16 January, 2006

Lions, unicorns

The fallout to Gordon Brown's speech about Britishness continues to centre chiefly around his suggestion for a national UK holiday on a par with Independence Day in the United States or Bastille Day in France.

This somewhat overlooks the main thrust of his argument: exploring how to make being proud of your country a sentiment with which everyone can associate in a positive way, and to decouple patriotism from nationalism and the far-Right.

These kind of debates always seem to end up finding their way back to the writings of George Orwell (as did Gordon Brown), and how he managed to reconcile being liberal with being patriotic like nobody else before or since.

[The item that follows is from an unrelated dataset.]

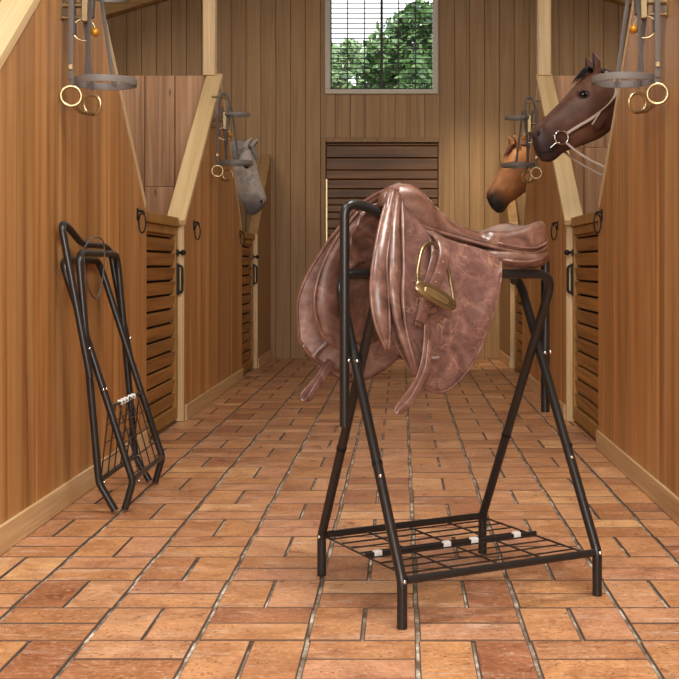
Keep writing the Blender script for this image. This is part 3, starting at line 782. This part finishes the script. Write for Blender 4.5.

Any excuse, though, to reproduce one of the man's finest pieces of prose, from 'The Lion And The Unicorn', an essay Orwell wrote in 1940. It encapsulates a view I suspect has always been somewhere inside me, even though at times I've fought hard to deny and surpress it. I would argue there's nothing essentially ideological about endorsing the passage below; more a doffing of the cap to that fine tradition within this country of being affectionately critical and stubbornly emotional about the land we live in. And all of the following 66-year old text is still true, none more so than the closing sentence:

"There is something distinctive and recognisable in English civilisation...It is somehow bound up with solid breakfasts and gloomy Sundays, smoky towns and winding roads, green fields and red pillar boxes. It has a flavour of its own. Moreover it is continuous, it stretches into the future and the past, there is something in it that persists, as in a living creature...And above all, it is your civilisation, it is you. However much you hate it or laugh at it, you will never be happy away from it for any length of time."